Alternatively I might choose Paris. “It’s a very beautiful city, and I love the museums and art galleries. And French cuisine.” Why not? Paris has everything a city ought to have. Great transport system. Or you can walk for miles on interesting streets, along the Seine, through the parks. And it’s cheaper to live there than in London, where the cost of a hotel room, for instance, is scandalous. It has easy access to Normandy, Provence, the Dordogne, the Massif Central and the Auverne. What more could you want in order to live a civilised and enjoyable life? Arsenal?

The things that shape our destiny are worth thinking about. The key decisions that can make or ruin a life. Decisive action versus inertia. Giving one’s life some real purpose and meaning, quality and enjoyment. Not taking life for granted. We have the ability to enjoy life wherever we may find ourselves living, provided we can actually stay alive, provided we’re not engaged in a life or death struggle for existence. Provided we’re satisfying all our basic needs, as in Maslow’s pyramid. I wonder whether watching Arsenal is basic, or whether it’s higher order, more of a spiritual thing?

Recently my friend K was out on the streets of Peckham in her role as education welfare officer, looking for truants, with her police officer colleague, of West African descent, and her community warden colleague, a Bangladeshi. They came across a thirteen year old girl of Somali background, a very tough nut, who’d spent the previous night in the house of another girl she’d only just met, buying weed. They checked her out and found that she was effectively a runaway.

She was enormously resentful that she was being picked up in Peckham, whereas her own borough, Croydon, evidently didn’t give a damn about kids being out of school when they should be in one. (The burger joint where the encounter took place was enormously resentful of the fact that none of the locals felt like coming into the place to buy burgers whilst a uniformed police officer was present.)

Finally she says to K - “Look, right. I hope none of my gang sees you wiv me ‘cos they ain’t gonna be real happy about it and I wouldn’t want you to get hurt.” So they asked her how many individuals were in her gang, and she told them about 100. So the police officer pointed to his Met badge and said, “Listen little Miss.
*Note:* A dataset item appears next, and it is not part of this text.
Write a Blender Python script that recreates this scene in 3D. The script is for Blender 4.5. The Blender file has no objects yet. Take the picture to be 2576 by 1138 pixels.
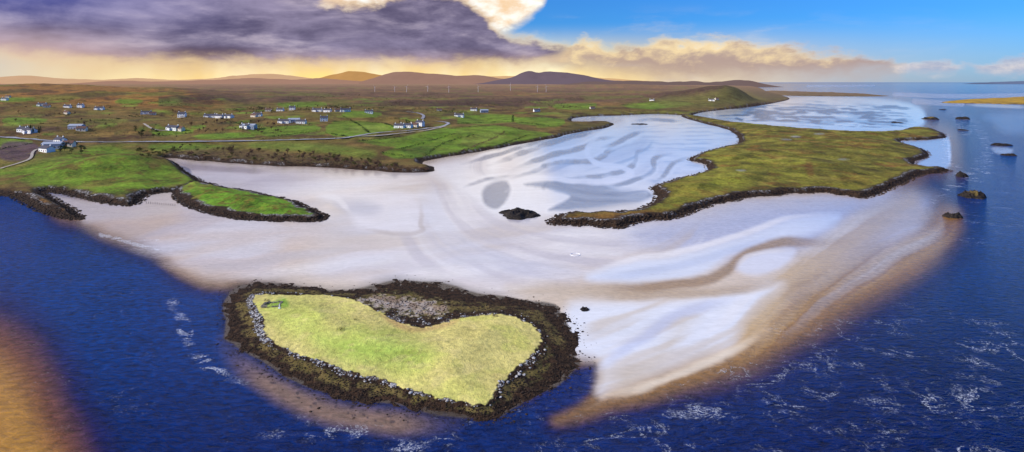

There’s about 25,000 in my gang, and we’ve got guns that are a LOT bigger than yours!”

* * * * * * * * * *

I made up that bit about the guy in the camp in Slovakia not having any qualifications. I’ve no idea whether he had or not. More likely he was able to pay for his journey to Europe on account of having been a professional or a businessman of some sort. He was probably a very able and very hard-working individual, given half a chance. And a genuine refugee, who had fled in fear of losing his life, having seen lots of family and friends lose theirs. But we, in spite of having a net population loss here due to death and emigration, we no longer have room for refugees aka economic migrants, do we? Do we?

And we, the rich world, are not prepared to provide money and resources that will enable the “wretched of the earth”, as Franz Fanon called them, to escape extreme poverty and danger and remain in their own country. It’s no wonder they want to leave their own countries to seek a better quality of life elsewhere, to seek security and safety. Whether or not they’re Arsenal fans.

Which of us wouldn’t want to move elsewhere if our families and our kids were suffering and we had no prospects of things getting better? Would we not feel a duty to them to become refugees? So why don’t we, the developed world, the fat cat disgustingly rich world, do something about the whole wretched situation? Remember this - the USA spends in two weeks in Iraq an amount of money that would eliminate illiteracy around the world. What are we going to do? Build bigger walls and fences, and employ more border patrols?

And I wonder what the guy in the camp is doing right now.